— Directive —
Say how many lines contain the word "picture". Only the number should be given.

— Recorded information —
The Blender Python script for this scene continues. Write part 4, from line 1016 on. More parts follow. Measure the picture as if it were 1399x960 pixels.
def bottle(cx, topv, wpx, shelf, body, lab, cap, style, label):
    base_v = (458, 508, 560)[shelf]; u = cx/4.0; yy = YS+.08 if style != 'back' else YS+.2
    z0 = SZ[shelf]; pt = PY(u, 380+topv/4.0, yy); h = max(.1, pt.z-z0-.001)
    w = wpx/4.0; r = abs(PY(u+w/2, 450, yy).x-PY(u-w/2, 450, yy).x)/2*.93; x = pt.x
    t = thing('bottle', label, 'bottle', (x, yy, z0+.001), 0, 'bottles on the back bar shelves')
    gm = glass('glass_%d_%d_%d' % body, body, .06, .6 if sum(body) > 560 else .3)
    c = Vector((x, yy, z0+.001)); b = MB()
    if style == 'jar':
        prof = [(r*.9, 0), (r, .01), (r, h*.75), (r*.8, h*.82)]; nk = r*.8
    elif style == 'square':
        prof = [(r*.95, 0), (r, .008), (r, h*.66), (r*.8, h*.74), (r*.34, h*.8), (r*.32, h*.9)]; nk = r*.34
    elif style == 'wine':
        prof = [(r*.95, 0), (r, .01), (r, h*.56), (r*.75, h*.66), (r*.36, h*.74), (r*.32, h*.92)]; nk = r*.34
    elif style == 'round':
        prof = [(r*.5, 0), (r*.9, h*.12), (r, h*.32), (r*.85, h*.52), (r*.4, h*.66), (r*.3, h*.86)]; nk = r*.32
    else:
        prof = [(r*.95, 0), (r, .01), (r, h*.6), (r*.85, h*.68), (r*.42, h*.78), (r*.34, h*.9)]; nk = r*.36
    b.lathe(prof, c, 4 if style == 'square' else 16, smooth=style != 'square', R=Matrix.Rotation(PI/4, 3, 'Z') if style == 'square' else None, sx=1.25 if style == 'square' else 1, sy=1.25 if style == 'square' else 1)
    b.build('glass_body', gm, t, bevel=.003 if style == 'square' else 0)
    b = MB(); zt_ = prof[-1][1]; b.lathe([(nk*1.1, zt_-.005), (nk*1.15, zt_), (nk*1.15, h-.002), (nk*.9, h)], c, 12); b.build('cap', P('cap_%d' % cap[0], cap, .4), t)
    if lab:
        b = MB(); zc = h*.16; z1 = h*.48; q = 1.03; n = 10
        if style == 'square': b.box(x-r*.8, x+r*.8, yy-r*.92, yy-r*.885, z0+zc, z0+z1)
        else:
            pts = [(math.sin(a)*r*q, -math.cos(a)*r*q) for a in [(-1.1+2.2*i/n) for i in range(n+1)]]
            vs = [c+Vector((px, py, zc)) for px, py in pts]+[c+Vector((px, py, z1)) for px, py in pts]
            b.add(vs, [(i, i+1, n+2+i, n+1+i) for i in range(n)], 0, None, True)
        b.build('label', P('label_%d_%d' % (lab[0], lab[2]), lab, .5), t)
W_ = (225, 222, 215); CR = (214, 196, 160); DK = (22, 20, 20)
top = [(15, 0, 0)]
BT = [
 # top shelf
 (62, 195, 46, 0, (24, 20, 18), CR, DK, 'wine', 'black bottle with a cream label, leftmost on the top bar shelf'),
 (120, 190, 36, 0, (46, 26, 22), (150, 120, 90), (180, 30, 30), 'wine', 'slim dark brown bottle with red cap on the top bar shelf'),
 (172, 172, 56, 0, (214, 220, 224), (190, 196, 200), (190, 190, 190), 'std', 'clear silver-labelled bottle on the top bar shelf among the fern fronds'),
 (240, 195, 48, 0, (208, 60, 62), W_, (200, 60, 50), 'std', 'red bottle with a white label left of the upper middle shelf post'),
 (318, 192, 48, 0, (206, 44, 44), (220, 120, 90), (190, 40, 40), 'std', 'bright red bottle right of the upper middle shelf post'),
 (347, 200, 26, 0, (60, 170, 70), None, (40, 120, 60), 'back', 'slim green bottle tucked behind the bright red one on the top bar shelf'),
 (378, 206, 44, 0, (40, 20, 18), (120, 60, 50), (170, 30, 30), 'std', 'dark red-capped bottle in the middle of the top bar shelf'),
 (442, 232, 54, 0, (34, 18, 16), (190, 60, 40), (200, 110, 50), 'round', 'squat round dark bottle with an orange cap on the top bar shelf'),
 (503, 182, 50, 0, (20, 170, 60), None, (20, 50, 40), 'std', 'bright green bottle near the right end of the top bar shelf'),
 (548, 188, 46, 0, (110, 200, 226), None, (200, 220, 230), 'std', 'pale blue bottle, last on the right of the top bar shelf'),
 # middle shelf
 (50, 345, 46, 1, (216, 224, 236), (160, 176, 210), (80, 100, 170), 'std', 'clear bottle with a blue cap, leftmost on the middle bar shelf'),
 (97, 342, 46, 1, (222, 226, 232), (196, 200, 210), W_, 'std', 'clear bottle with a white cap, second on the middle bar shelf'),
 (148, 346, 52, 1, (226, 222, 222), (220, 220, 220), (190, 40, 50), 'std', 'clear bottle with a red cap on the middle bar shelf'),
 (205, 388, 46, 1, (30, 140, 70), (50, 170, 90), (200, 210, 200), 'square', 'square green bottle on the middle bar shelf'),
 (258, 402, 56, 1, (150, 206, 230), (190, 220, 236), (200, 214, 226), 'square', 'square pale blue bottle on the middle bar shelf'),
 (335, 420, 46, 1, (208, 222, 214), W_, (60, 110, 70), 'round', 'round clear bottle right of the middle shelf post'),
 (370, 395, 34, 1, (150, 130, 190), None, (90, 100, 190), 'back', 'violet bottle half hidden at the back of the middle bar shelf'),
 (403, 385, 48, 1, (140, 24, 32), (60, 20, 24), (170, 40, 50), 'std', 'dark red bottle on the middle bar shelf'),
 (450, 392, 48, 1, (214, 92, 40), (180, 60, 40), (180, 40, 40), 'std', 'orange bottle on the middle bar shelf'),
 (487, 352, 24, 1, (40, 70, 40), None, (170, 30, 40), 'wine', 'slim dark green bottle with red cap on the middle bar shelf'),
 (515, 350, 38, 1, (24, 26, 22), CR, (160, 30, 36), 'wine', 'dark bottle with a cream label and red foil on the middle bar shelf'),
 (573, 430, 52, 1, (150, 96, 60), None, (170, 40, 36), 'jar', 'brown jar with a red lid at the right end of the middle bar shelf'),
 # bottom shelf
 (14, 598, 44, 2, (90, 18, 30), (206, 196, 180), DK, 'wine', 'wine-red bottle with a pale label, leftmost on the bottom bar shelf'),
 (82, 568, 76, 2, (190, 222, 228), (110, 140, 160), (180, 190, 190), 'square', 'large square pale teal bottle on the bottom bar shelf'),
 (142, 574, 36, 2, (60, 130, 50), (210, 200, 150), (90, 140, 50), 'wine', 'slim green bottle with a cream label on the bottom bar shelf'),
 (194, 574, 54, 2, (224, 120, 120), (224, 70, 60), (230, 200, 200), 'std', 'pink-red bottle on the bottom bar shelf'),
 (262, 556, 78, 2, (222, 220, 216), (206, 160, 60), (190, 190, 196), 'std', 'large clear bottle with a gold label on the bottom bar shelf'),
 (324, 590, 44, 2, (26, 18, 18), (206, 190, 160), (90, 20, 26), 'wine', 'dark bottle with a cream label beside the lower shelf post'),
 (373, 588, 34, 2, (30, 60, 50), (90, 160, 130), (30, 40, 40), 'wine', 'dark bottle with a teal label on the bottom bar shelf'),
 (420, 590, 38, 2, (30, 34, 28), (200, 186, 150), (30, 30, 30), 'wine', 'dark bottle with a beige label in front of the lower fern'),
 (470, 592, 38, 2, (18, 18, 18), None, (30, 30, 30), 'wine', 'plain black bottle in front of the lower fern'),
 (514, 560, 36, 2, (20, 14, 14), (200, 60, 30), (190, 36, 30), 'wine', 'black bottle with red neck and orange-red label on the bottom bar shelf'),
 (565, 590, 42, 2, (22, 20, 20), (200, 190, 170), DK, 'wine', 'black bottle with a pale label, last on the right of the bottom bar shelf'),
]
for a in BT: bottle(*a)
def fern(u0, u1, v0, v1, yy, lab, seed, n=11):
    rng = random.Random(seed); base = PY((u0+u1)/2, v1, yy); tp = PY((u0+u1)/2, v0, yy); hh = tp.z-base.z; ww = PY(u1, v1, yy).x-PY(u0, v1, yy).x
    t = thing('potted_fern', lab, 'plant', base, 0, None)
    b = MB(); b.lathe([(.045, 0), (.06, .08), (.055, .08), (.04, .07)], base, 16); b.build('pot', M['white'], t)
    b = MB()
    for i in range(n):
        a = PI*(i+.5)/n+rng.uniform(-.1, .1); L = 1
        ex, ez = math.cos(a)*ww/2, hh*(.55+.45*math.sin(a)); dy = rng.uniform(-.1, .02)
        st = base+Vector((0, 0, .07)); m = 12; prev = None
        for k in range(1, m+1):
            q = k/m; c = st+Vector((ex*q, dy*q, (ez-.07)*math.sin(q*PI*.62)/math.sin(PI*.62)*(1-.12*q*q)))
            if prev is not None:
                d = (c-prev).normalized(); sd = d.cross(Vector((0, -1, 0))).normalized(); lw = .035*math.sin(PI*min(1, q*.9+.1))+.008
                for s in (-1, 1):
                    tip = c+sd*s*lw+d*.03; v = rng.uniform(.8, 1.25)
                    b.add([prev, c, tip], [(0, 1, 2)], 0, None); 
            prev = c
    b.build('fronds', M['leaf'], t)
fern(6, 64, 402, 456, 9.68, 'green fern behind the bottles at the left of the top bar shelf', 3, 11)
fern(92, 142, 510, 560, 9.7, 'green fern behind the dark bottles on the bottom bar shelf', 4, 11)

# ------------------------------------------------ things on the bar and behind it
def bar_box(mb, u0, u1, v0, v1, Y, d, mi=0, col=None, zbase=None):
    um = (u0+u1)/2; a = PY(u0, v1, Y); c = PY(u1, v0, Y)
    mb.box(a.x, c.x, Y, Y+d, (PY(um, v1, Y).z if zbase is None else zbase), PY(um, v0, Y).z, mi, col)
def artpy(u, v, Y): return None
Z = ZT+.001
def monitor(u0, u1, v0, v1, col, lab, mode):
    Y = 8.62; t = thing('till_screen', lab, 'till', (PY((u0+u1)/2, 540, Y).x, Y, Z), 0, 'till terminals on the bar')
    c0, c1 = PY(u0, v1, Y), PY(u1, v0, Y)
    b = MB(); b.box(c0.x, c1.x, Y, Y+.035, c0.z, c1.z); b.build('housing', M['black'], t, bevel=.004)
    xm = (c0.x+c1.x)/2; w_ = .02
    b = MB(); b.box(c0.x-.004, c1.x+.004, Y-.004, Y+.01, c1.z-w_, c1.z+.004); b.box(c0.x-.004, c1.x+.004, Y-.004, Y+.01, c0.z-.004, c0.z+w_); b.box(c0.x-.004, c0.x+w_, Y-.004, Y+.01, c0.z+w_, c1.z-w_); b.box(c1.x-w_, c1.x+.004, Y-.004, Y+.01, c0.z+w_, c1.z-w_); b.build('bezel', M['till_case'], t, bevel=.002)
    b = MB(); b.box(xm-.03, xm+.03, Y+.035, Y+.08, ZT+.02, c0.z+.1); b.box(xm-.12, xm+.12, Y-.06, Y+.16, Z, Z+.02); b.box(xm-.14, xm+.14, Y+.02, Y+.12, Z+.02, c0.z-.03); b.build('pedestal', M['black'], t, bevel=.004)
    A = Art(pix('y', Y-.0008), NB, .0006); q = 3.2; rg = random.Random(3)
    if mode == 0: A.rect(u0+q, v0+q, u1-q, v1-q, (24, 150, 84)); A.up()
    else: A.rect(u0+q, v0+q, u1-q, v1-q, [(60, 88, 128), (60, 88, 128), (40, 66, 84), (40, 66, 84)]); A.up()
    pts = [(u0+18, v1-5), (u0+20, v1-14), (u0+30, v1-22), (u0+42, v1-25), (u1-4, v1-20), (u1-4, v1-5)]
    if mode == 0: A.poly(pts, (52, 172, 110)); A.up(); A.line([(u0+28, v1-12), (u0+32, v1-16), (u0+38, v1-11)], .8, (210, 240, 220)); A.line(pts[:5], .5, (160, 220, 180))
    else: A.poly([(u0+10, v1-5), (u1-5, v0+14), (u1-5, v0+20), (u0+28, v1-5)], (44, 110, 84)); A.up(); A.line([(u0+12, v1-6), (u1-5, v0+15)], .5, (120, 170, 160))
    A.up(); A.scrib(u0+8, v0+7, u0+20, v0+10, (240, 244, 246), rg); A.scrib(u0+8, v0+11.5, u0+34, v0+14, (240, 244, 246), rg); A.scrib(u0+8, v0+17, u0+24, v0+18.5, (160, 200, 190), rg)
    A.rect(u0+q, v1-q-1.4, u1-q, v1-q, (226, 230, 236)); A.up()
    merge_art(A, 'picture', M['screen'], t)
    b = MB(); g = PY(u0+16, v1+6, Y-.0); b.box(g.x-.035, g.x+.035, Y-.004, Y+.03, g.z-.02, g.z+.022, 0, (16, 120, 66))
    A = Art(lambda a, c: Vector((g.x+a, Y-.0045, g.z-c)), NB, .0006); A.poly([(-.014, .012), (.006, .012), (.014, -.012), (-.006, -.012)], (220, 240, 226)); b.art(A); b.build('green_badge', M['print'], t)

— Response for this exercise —
2